Weihnachtslieder wirken wie Mannschaftssport – Soziologe: „Gemeinsames Singen hat wichtige soziale Aufgaben“
Liederbuch: Gemeinsam singen macht harmonisch (Foto: pixelio.de/Birgit)
Bielefeld (pte/22.12.2010/06:00) – Obwohl das gemeinsame Singen immer mehr abhanden kommt, erwacht rund um Weihnachten bei vielen ein Bedürfnis danach, Lieder anzustimmen. Der Wunsch kommt zu Recht, sagt der Soziologe Thomas Blank von der Universität Bielefeld http://www.uni-bielefeld.de im pressetext-Interview. „Beim Singen von Weihnachtsliedern lernen Menschen, miteinander auszukommen. Klingt es auch anfangs oft wie Gekrächze, so beginnt man nach spätestens zehn Minuten, miteinander musikalisch zu harmonieren.“Fest des Fühlendürfens
Sind Melodien und Texte von Weihnachtsliedern auch vorgegeben, bieten sie ihren Sängern doch großen Spielraum für Individualität. „Da man sich in Lautstärke, Tempo oder Stimmlage aufeinander abstimmen muss, vermittelt Singen ein Gemeinschaftsgefühl, das mit jenem eines Instrumentalorchesters oder auch von Mannschaftssport vergleichbar ist. Positiv ist dabei die Erfahrung, dass jeder seinen Platz findet und respektiert wird“, so Blank. Für diese soziale Funktion müsse allerdings auch das Umfeld „stimmen“ und von Zuneigung, Gewaltfreiheit und gegenseitigem Respekt geprägt sein.

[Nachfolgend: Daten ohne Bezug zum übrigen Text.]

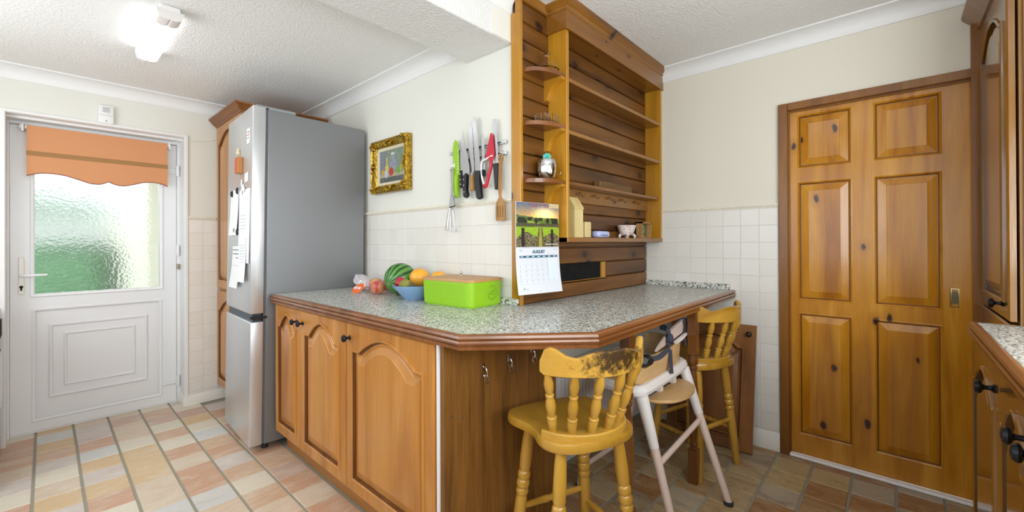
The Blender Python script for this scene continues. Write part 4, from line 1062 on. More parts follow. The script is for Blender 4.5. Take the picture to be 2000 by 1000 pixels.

Dass viele just zu Weihnachten gerne singen, kommt für Blank nicht von ungefähr. „Da Emotionen in unserer Leistungsgesellschaft kaum Platz haben, sehnen sich viele danach, wieder einmal fühlen zu dürfen oder geliebt zu werden. Weihnachten ist als ‚Fest der Liebe‘ sehr emotional, und auch Singen als ganzheitliche Form der Kommunikation spricht die Gefühle stark an.“ Für religiöse Menschen bedeute das Fest außer dem Gemeinschafts- und Kulturevent auch Zeit zur inneren Einkehr, wozu die Texte zahlreicher kirchlicher Weihnachtslieder eine Hilfe bieten.
Empathie und Gehirnentwicklung
Singen wirkt vielschichtig, betont der Forscher. „Es senkt Aggressionshormone und lässt Glück- und Bindungshormone steigen. Das fördert das Wohlbefinden von Menschen, was wiederum offener und empathischer gegenüber anderen macht.“ Auch die Gehirnentwicklung profitiert durchs Singen, zeigte Blank gemeinsam mit Medizinern aus Münster bei 500 Sechsjährigen. Unter den Kindern, die zuhause viel singen, sind 88 Prozent regelschulfähig, bei den Wenigsingern hingegen nur 44 Prozent. „Der Unterschied besteht auch dann, wenn man die soziale Schicht oder die Sportaktivitäten der Kinder berücksichtigt.“
Ob ein Kind singt oder nicht, entscheidet das Umfeld. „Günstig ist, wenn man als Säugling von den Eltern in den Schlaf gesungen wurde, zudem singen auch lange gestillte Kinder eher“, so Blank. Ein wichtiger Einfluss habe auch der Kindergarten, wo der Gesang jedoch immer mehr verloren geht. Nach 1968 flog er in Deutschland aus der Kindergartenausbildung – als Reaktion auf die Kritik der Liederpraxis im Dritten Reich. „Lieder vermitteln auch Heimat und Zusammengehörigkeit. Im Nationalsozialismus wurde das Volkslied dafür missbraucht, weshalb Adorno meinte: ‚Singen tut nicht not'“, berichtet der Forscher.
Traditionen neu entdecken
Seither ist das frühere Kulturgut Singen für den Soziologen im deutschen Sprachraum eine „Verlustgeschichte“, zu der auch Rationalisierung und Religiositätsverlust wesentlich beigetragen hätten. Das aufstrebende Nachahm-Singen á la ‚Deutschland sucht den Superstar‘ sei eher Selbstentfremdung statt Ausdruck eigenen Fühlens. „Heute besteht die Herausforderung darin, das klassische Volkslied wieder neu zu entdecken. Zwar muss man sehr wohl kritisch durchleuchten, welche Texte und Melodien eingänglich und gut sind. Aufgrund der vielen Vorteile zahlt sich diese Suche jedoch aus“, so Blank.